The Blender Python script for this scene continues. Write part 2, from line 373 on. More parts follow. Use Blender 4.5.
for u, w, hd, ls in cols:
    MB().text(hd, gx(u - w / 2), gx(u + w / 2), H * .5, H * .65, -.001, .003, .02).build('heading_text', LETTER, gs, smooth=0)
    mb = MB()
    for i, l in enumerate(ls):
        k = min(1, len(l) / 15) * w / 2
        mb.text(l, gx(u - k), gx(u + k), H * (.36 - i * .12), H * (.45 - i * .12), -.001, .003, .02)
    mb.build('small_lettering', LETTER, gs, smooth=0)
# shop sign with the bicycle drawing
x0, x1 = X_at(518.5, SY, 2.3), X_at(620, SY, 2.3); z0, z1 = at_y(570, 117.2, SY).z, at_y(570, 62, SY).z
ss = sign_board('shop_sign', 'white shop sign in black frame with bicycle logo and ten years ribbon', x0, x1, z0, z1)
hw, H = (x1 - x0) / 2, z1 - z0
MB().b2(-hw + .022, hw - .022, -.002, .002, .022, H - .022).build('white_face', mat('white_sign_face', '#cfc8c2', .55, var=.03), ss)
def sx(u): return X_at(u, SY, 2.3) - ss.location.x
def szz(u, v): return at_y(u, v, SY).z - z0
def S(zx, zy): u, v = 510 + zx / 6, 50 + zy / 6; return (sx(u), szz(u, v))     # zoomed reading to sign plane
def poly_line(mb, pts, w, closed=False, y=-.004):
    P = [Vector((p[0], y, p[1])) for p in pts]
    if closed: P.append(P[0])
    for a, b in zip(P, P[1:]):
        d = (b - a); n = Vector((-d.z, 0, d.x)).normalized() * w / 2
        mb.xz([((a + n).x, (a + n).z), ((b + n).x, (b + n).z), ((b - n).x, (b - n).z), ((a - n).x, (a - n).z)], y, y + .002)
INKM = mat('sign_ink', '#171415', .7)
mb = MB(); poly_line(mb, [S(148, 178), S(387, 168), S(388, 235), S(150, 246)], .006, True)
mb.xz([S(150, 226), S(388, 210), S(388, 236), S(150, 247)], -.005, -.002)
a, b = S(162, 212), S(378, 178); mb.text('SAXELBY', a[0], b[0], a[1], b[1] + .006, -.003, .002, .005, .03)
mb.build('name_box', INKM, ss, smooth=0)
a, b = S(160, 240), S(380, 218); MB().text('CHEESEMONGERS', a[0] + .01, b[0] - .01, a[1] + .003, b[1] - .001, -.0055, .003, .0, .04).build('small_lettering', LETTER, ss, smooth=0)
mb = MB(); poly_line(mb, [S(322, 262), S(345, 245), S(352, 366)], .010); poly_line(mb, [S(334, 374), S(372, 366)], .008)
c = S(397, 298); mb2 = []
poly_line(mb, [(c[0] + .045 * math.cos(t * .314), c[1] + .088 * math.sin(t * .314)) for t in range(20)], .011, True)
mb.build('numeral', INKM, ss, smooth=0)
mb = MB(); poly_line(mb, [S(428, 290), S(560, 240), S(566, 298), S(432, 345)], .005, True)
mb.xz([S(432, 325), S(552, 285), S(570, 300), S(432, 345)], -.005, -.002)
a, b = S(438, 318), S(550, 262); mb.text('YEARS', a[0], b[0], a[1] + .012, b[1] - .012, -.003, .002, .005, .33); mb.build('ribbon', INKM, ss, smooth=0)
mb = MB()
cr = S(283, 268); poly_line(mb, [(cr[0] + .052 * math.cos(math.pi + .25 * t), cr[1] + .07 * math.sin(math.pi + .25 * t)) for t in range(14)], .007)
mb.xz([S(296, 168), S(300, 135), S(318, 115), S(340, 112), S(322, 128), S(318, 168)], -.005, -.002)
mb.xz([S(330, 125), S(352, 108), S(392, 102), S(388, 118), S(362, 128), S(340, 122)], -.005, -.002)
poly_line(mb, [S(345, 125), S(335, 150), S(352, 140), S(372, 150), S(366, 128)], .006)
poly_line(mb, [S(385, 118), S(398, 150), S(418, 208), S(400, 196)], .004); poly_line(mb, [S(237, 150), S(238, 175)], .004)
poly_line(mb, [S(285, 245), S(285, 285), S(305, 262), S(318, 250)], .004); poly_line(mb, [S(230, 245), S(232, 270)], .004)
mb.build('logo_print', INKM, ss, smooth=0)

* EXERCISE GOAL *
Quote the entire listing above exactly.

* CORRECT RESPONSE *
The Blender Python script for this scene continues. Write part 2, from line 373 on. More parts follow. Use Blender 4.5.
for u, w, hd, ls in cols:
    MB().text(hd, gx(u - w / 2), gx(u + w / 2), H * .5, H * .65, -.001, .003, .02).build('heading_text', LETTER, gs, smooth=0)
    mb = MB()
    for i, l in enumerate(ls):
        k = min(1, len(l) / 15) * w / 2
        mb.text(l, gx(u - k), gx(u + k), H * (.36 - i * .12), H * (.45 - i * .12), -.001, .003, .02)
    mb.build('small_lettering', LETTER, gs, smooth=0)
# shop sign with the bicycle drawing
x0, x1 = X_at(518.5, SY, 2.3), X_at(620, SY, 2.3); z0, z1 = at_y(570, 117.2, SY).z, at_y(570, 62, SY).z
ss = sign_board('shop_sign', 'white shop sign in black frame with bicycle logo and ten years ribbon', x0, x1, z0, z1)
hw, H = (x1 - x0) / 2, z1 - z0
MB().b2(-hw + .022, hw - .022, -.002, .002, .022, H - .022).build('white_face', mat('white_sign_face', '#cfc8c2', .55, var=.03), ss)
def sx(u): return X_at(u, SY, 2.3) - ss.location.x
def szz(u, v): return at_y(u, v, SY).z - z0
def S(zx, zy): u, v = 510 + zx / 6, 50 + zy / 6; return (sx(u), szz(u, v))     # zoomed reading to sign plane
def poly_line(mb, pts, w, closed=False, y=-.004):
    P = [Vector((p[0], y, p[1])) for p in pts]
    if closed: P.append(P[0])
    for a, b in zip(P, P[1:]):
        d = (b - a); n = Vector((-d.z, 0, d.x)).normalized() * w / 2
        mb.xz([((a + n).x, (a + n).z), ((b + n).x, (b + n).z), ((b - n).x, (b - n).z), ((a - n).x, (a - n).z)], y, y + .002)
INKM = mat('sign_ink', '#171415', .7)
mb = MB(); poly_line(mb, [S(148, 178), S(387, 168), S(388, 235), S(150, 246)], .006, True)
mb.xz([S(150, 226), S(388, 210), S(388, 236), S(150, 247)], -.005, -.002)
a, b = S(162, 212), S(378, 178); mb.text('SAXELBY', a[0], b[0], a[1], b[1] + .006, -.003, .002, .005, .03)
mb.build('name_box', INKM, ss, smooth=0)
a, b = S(160, 240), S(380, 218); MB().text('CHEESEMONGERS', a[0] + .01, b[0] - .01, a[1] + .003, b[1] - .001, -.0055, .003, .0, .04).build('small_lettering', LETTER, ss, smooth=0)
mb = MB(); poly_line(mb, [S(322, 262), S(345, 245), S(352, 366)], .010); poly_line(mb, [S(334, 374), S(372, 366)], .008)
c = S(397, 298); mb2 = []
poly_line(mb, [(c[0] + .045 * math.cos(t * .314), c[1] + .088 * math.sin(t * .314)) for t in range(20)], .011, True)
mb.build('numeral', INKM, ss, smooth=0)
mb = MB(); poly_line(mb, [S(428, 290), S(560, 240), S(566, 298), S(432, 345)], .005, True)
mb.xz([S(432, 325), S(552, 285), S(570, 300), S(432, 345)], -.005, -.002)
a, b = S(438, 318), S(550, 262); mb.text('YEARS', a[0], b[0], a[1] + .012, b[1] - .012, -.003, .002, .005, .33); mb.build('ribbon', INKM, ss, smooth=0)
mb = MB()
cr = S(283, 268); poly_line(mb, [(cr[0] + .052 * math.cos(math.pi + .25 * t), cr[1] + .07 * math.sin(math.pi + .25 * t)) for t in range(14)], .007)
mb.xz([S(296, 168), S(300, 135), S(318, 115), S(340, 112), S(322, 128), S(318, 168)], -.005, -.002)
mb.xz([S(330, 125), S(352, 108), S(392, 102), S(388, 118), S(362, 128), S(340, 122)], -.005, -.002)
poly_line(mb, [S(345, 125), S(335, 150), S(352, 140), S(372, 150), S(366, 128)], .006)
poly_line(mb, [S(385, 118), S(398, 150), S(418, 208), S(400, 196)], .004); poly_line(mb, [S(237, 150), S(238, 175)], .004)
poly_line(mb, [S(285, 245), S(285, 285), S(305, 262), S(318, 250)], .004); poly_line(mb, [S(230, 245), S(232, 270)], .004)
mb.build('logo_print', INKM, ss, smooth=0)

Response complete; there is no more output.